As for residential trips, we always used to take the Year 6 group away in late May or June, with Year Five and Four going the week or two after. Whilst it was wonderful to go away at this time of year, i still feel that the optimum time for doing a residential with children is in the beginning of the autumn term, as you do develop a different relationship with children who you are spending 24 hours a day with. It is wonderful, and even now as I write, I am dipping in and out of my memory bank remembering the looks on the childrens’ faces, the experiences that they had, the laughter, the learning. I could cry, I really could. It was so bloody wonderful.
I would be the last one to commend this government for anything that they do, especially if it has Michael Gove’s name on it, but I will read these documents and see whether they are more rational than the previous ones. Sometimes, I fear that the unions may be a little too reticent to back changes because actually, it is damn hard work doing school trips. I know that this is an unfair indictment but we must look sensibly at any way in which there is greater ease at enabling teachers to take children far away from the constraints of the classroom and get out there to enjoy the utter pleasure of seeing every sense and every ounce of wonderment in a child’s eye who is experiencing something new, for the first time.
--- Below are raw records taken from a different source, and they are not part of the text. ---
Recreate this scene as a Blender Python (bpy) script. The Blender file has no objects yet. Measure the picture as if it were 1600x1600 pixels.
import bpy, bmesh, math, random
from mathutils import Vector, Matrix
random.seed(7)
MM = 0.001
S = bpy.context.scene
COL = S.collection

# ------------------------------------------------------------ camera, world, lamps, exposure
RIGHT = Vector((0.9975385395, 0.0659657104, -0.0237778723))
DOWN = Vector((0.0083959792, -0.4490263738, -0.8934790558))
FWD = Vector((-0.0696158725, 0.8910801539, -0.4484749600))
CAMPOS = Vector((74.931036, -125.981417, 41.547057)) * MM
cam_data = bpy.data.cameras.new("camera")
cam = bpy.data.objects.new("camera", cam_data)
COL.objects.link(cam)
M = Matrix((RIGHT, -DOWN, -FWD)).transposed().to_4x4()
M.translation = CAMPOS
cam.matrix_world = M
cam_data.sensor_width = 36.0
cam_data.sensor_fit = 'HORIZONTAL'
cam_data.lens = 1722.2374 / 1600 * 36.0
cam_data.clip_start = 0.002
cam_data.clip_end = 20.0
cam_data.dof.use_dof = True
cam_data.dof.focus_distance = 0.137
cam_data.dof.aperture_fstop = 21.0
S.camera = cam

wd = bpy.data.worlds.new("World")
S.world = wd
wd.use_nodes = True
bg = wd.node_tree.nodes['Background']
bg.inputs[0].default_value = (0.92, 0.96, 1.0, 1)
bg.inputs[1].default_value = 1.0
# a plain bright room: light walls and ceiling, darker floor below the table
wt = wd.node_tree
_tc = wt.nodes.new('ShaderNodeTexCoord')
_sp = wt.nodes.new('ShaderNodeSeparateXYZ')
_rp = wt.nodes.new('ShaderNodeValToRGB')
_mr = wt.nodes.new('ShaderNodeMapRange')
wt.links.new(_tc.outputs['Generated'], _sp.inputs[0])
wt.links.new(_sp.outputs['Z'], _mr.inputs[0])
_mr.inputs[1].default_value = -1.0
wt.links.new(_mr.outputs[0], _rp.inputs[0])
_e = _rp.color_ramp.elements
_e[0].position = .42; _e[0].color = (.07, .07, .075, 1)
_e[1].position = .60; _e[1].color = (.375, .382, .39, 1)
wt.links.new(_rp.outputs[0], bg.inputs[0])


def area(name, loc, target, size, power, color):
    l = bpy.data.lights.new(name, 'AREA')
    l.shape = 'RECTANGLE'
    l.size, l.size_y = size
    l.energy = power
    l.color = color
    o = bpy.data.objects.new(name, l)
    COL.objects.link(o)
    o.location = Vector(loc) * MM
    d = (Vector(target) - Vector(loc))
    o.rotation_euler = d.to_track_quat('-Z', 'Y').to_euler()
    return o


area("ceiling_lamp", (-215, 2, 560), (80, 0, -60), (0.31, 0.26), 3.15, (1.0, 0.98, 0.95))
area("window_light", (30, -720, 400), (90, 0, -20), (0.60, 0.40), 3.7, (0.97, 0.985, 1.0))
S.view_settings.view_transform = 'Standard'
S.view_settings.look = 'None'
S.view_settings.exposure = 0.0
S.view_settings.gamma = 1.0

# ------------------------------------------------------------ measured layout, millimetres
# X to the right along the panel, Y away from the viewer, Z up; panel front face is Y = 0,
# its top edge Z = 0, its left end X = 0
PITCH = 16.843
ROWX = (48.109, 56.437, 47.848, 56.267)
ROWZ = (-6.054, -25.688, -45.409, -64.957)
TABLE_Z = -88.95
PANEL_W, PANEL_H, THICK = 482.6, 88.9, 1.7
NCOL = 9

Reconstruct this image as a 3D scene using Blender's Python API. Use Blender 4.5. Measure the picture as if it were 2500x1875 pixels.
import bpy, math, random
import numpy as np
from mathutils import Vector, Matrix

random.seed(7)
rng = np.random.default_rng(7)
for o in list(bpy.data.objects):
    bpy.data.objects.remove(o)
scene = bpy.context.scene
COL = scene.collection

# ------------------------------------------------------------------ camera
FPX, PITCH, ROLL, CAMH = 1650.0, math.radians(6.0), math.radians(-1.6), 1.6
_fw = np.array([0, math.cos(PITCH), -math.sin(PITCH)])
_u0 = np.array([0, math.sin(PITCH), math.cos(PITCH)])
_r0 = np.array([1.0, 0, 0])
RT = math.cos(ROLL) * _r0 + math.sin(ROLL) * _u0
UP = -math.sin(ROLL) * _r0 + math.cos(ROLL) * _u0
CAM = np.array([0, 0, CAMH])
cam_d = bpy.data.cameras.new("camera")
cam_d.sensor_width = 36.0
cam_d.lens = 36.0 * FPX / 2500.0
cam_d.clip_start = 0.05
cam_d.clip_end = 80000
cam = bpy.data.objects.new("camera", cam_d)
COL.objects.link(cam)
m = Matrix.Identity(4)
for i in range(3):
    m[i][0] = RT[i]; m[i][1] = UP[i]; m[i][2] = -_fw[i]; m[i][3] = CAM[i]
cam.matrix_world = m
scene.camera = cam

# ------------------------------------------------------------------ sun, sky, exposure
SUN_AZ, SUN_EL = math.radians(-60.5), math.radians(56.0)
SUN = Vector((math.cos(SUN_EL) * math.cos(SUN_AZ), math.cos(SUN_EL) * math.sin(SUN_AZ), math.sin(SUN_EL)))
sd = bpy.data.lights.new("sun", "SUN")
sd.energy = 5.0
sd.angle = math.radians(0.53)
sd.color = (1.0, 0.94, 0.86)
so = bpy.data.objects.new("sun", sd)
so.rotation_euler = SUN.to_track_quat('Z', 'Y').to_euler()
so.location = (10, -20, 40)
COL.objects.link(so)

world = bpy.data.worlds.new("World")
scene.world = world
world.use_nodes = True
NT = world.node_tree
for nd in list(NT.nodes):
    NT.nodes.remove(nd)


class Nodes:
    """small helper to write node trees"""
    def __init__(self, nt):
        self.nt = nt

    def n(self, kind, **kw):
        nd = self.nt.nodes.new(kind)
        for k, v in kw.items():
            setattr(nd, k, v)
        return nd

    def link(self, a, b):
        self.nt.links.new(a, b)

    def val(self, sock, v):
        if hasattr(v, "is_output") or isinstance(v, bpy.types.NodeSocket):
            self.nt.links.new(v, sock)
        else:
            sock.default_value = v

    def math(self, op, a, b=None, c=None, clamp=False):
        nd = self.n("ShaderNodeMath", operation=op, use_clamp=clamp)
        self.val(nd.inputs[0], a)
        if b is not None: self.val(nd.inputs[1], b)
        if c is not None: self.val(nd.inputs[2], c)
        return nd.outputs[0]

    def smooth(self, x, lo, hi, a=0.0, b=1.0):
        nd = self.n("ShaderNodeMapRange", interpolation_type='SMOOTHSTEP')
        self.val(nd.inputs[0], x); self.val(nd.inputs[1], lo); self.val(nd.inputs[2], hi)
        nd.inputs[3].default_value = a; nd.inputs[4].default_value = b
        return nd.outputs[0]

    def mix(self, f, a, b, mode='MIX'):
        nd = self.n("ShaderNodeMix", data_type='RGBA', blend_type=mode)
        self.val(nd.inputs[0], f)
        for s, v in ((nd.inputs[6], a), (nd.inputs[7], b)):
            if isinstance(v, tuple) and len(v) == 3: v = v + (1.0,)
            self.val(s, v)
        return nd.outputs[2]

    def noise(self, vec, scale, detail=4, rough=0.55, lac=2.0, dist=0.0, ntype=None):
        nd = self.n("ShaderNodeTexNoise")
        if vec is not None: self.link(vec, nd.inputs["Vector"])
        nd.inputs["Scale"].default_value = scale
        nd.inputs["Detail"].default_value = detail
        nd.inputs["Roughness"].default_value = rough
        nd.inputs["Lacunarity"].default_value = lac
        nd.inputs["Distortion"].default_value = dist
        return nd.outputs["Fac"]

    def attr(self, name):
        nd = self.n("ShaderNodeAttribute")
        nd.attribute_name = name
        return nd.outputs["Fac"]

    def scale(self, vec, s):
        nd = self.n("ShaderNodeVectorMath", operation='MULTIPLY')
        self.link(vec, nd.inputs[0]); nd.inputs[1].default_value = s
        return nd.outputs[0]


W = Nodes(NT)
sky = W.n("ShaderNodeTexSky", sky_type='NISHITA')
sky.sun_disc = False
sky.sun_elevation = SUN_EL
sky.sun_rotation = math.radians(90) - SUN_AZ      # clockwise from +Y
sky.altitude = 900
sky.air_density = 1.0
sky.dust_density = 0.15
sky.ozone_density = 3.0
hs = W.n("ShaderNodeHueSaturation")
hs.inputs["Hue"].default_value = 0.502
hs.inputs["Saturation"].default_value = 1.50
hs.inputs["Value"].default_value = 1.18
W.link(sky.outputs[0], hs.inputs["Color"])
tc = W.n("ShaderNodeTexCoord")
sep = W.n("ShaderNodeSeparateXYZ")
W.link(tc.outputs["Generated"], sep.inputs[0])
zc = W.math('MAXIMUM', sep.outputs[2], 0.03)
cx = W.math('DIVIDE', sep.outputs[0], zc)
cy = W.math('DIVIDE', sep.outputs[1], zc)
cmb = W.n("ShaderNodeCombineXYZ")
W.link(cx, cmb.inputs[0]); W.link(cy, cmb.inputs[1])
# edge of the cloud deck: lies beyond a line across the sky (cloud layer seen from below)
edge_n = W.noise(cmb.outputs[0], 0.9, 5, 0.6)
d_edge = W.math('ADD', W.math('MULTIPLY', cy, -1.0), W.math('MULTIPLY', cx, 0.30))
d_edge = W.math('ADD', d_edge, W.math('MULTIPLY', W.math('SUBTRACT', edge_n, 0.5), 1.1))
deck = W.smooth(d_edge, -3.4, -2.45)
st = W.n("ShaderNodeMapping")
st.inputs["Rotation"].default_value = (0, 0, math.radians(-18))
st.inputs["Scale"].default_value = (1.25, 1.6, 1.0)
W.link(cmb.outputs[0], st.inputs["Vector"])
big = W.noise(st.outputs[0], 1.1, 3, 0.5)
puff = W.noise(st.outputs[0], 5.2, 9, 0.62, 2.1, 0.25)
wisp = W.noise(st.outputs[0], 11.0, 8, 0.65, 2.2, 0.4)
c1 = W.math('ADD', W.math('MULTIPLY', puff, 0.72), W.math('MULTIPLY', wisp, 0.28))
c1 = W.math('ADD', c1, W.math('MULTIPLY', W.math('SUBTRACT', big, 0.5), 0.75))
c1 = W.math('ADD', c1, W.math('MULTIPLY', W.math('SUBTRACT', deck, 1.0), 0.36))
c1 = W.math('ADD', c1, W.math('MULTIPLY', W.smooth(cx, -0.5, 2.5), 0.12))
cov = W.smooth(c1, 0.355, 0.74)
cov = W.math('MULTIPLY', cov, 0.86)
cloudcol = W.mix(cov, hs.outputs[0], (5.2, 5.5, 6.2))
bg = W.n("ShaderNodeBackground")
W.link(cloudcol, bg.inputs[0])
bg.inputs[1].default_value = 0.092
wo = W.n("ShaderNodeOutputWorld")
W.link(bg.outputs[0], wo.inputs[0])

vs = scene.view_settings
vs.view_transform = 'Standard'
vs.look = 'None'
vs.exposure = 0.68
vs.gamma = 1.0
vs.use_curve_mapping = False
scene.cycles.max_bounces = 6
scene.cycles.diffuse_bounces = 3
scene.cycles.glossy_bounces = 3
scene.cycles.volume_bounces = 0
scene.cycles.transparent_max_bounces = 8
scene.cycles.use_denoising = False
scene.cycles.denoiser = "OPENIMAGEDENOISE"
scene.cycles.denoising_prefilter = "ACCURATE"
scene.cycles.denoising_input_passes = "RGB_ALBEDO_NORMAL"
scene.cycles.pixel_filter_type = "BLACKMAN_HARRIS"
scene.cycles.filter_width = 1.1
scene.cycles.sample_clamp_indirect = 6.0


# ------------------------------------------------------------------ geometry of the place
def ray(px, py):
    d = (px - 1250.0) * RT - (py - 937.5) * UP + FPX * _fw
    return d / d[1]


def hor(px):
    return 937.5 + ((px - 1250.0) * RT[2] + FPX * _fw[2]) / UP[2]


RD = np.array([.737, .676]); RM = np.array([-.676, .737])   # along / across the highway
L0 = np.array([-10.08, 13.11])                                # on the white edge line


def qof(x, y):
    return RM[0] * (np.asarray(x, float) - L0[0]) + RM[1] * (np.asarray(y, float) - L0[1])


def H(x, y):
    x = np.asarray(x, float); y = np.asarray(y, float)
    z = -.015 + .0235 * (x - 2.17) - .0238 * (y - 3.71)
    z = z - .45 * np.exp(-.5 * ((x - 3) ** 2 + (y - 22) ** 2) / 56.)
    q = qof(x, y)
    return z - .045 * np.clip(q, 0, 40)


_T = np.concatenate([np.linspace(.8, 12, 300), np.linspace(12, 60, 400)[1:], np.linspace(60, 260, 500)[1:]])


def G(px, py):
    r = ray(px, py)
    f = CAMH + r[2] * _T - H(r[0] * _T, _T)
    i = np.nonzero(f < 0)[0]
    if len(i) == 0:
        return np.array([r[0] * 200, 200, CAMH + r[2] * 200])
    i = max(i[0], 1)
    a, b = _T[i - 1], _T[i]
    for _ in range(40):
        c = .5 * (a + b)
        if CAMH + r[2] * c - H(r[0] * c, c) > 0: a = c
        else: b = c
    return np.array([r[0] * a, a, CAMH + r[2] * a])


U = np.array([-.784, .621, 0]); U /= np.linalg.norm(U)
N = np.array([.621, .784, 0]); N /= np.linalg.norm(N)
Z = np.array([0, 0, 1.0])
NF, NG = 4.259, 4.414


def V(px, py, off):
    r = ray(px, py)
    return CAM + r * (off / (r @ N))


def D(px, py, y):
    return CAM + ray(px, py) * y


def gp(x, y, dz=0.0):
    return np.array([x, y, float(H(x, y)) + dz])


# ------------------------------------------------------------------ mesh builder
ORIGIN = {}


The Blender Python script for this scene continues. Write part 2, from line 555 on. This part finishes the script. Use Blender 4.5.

We really must ensure that we legislate for that.
So, summer time. Lots of memories, lots of reminders as to how communities should be working together, have been working together – now and in the past.
Community is vital and within working together, you get such a buzz, indeed a natural high for yourself seeing the value and the worth of collective organisation.
I am sure that the people who organised the street party yesterday are waking this morning (with a little hangover or two) with the loveliest of feelings that they were an integral part in this community activity.